Will The Watchdog Stay Awake?

Posted by & filed under CGR Staff.

It’s hard to find a silver lining in the dark cloud that is the latest Monroe County Water Authority revelation.

The tale of how former water authority managers were enriched through unethical policies is dismal. The names involved – including former County Legislator and County Republican Chairman John Stanwix – are depressing.

It points up, once again, how lax is the general oversight of public authorities across New York. – from the lack of press scrutiny to the gaps in state government regulatory policy when it comes to these authorities. (Check CGR’s Erika Rosenberg for the best reading of what the state government can do when it comes to authorities.

But maybe we can find a little comfort here – the wisdom of the New York voter to apply an electoral check and balance to state government. I’m talking about the propensity of Empire State voters over the years to split the ticket and elect a state comptroller from the opposite political party than that of the state governor. This may very well have led to light being shed on the shenanigans of this local public authority – and the flaws in the state’s public authority system as well.

But the question is whether that check and balance will disappear after the 2006 election.

Look back over state government’s history and you’ll find that governors Nelson Rockefeller, Mario Cuomo and George Pataki all dealt with state comptrollers from the competing political party. Republican

Rockefeller had Democrat Arthur Levitt Sr. and Democrat Cuomo had GOPer Ned Regan (except for about 8 months of his 12-year tenure). Admittedly those early relationships had a more collegial feel, despite the party split. Regan early on was even criticized for being too chummy with the Cuomo administration. But as the years went on Regan dug in to Cuomo, criticizing him for relying on one-shot revenue gimmicks to balance the state budget and against Cuomo’s push for an environmental bond act in 1990.

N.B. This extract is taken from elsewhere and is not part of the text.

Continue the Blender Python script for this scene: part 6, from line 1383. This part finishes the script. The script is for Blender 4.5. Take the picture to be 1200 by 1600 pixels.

Things became more charged when Pataki took the governor’s mansion and Democrat H. Carl McCall took over as comptroller. From the start Pataki and McCall were at odds with Pataki telling the New York Times in 1996 that McCall was “is an ambitious politician looking for an office and unfortunately, that makes (working together) very difficult.”

McCall fought Pataki on repealing the commuter tax in New York City and tried to curb the state’s ability to borrow funds. He charged Pataki with making policy for the state’s higher education system that was haphazard and politically influenced. In the end McCall did run against Pataki, failing to unseat him.

Enter Alan Hevesi, who has taken the comptroller’s oversight function to a new level. Locally he’s issued a series of tough reports on financial mismanagement – from the failure of the fast ferry project to the financial struggles of Gates.

And, of course, there was his office’s report on the county water authority. This is just part of a much larger effort by Hevesi to criticize the state’s public authority system. In 2004, Hevesi issued a report on authorities with the subtitle – “Reining in New York’s Secret Government.”

Hevesi has put the most sustained pressure on the reform of public authorities, a system ultimately controlled by the governor.

The worry is that Democrat Hevesi will ease up in 2007 should Democrat Eliot Spitzer take the governor’s mansion as most everyone expects.

Hevesi has what amounts to a long-shot opponent in Saratoga County Treasurer Christopher Callaghan. The challenger has tried to pin on Hevesi the charge that he weighs every audit with a political scale. He says he wants to return the comptroller’s office to what he called the more professional days of Levitt and Regan.

The Hevesi campaign has countered that he has already shown a propensity to criticize both Democrats and Republicans with his audits (that includes Monroe County where Democratic mayor Bill Johnson caught Hevesi flak just as Stanwix and Gates Supervisor Ralph Esposito did).

But the ultimate question remains: Will Hevesi be just as hard-nosed with a potential Democratic Governor Spitzer as he has been with a Republican Gov. Pataki?

There’s a question worth asking prior to November 7th.